Refermez le livre. Pour la suite, piochez au choix. La poésie, les chroniques, l'essai ou le roman. Aucun risque, à tous les coups l'on gagne. C'est le même souffle qui porte ces quelques centaines de pages qui font l'œuvre de Grall, l'enthousiasmé, celui que Dieu (trans)porte. Les "fous de Dieu" ne sont donc pas seulement ceux que l'on croit. La presse a dû se féliciter d'avoir trouvé là une expression à la hauteur des extrémismes qu'elle voulait décrire. Pourtant elle enferme plus qu'elle ne décrit. Plus de place pour le reste. Toute folie de Dieu serait criminelle, tout extrémisme au nom d'un dieu serait folie de Dieu ? J'en connais un qui se serait certainement payé un bon coup de gueule contre ces coupables facilités que la presse est loin d'être la seule à cultiver… Tout comme il avait refusé(**) que sa Bretagne soit otage de l'image aux relens de formol qu'avait créée le succès du Cheval d'orgueil, de Pierre-Jakez Hélias.
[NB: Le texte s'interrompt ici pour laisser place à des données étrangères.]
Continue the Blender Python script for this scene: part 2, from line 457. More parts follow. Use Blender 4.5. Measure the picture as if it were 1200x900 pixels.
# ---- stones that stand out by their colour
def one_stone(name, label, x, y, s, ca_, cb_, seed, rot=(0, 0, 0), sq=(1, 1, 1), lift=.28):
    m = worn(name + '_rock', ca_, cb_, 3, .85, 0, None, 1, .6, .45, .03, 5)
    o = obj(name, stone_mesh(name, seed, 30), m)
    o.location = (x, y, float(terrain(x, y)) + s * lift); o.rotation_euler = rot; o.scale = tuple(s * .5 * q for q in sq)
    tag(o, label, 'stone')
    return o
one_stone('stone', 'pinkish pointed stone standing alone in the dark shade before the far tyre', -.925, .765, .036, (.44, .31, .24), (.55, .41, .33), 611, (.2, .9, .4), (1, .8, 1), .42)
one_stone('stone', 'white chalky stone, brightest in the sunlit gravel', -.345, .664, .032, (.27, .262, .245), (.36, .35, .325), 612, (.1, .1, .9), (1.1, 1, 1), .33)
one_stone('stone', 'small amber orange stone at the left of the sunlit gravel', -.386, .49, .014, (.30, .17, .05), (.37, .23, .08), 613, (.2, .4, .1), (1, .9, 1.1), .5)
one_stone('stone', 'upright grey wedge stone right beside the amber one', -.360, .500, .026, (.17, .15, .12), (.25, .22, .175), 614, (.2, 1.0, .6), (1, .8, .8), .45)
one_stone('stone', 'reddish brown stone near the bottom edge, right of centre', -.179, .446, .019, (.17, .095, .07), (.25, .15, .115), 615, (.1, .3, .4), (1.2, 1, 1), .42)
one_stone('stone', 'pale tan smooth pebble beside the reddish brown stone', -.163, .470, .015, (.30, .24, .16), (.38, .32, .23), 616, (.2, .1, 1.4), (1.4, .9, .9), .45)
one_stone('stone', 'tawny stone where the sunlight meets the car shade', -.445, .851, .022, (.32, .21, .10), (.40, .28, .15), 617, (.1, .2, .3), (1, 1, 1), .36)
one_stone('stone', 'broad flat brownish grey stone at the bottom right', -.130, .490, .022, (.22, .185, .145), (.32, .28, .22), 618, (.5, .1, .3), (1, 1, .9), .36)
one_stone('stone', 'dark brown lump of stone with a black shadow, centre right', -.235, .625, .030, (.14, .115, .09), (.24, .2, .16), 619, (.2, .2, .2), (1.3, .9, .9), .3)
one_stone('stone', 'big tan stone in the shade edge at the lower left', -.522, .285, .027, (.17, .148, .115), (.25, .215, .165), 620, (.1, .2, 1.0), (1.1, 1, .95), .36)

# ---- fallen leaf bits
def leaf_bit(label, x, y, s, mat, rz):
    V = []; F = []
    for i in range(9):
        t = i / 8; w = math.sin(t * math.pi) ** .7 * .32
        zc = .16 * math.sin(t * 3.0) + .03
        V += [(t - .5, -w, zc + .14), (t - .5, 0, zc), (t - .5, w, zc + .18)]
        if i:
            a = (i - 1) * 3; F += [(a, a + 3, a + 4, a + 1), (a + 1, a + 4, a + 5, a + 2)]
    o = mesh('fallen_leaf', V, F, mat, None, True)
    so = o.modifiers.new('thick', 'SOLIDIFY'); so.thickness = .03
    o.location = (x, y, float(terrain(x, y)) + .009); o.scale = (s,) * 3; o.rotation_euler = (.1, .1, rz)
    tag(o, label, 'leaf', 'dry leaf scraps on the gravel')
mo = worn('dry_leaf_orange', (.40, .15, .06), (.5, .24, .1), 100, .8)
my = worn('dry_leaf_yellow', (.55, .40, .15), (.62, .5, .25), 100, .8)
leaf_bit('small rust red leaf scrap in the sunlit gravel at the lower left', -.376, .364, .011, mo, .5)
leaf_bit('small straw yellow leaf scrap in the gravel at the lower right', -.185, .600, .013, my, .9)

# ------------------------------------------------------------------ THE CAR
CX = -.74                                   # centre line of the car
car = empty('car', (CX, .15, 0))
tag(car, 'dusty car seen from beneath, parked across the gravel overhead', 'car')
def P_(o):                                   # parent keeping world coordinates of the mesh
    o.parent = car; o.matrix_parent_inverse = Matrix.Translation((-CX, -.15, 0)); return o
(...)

Le succès (et non véritablement le livre), par son effet (pervers) d'inondation des esprits : reproduction par dizaines puis centaines de milliers de l'image d'Epinal du Breton en sabots de bois et chapeau rond. Bon pour le musée Grévin. L'évangile selon Grall porte une autre parole :
"La fraîcheur du regard est le commencement de la sainteté." Et il a la bonté de la distiller à chacune de ses pages.

(*) L'expression est de Jean Bothorel, dans un hommage paru dans Le Matin du 12 décembre 1981, lendemain de la mort de Xavier Grall.
(**) C'est la publication, en 1977, du Cheval couché, une réponse à Hélias, dédiée "aux peuples déracinés".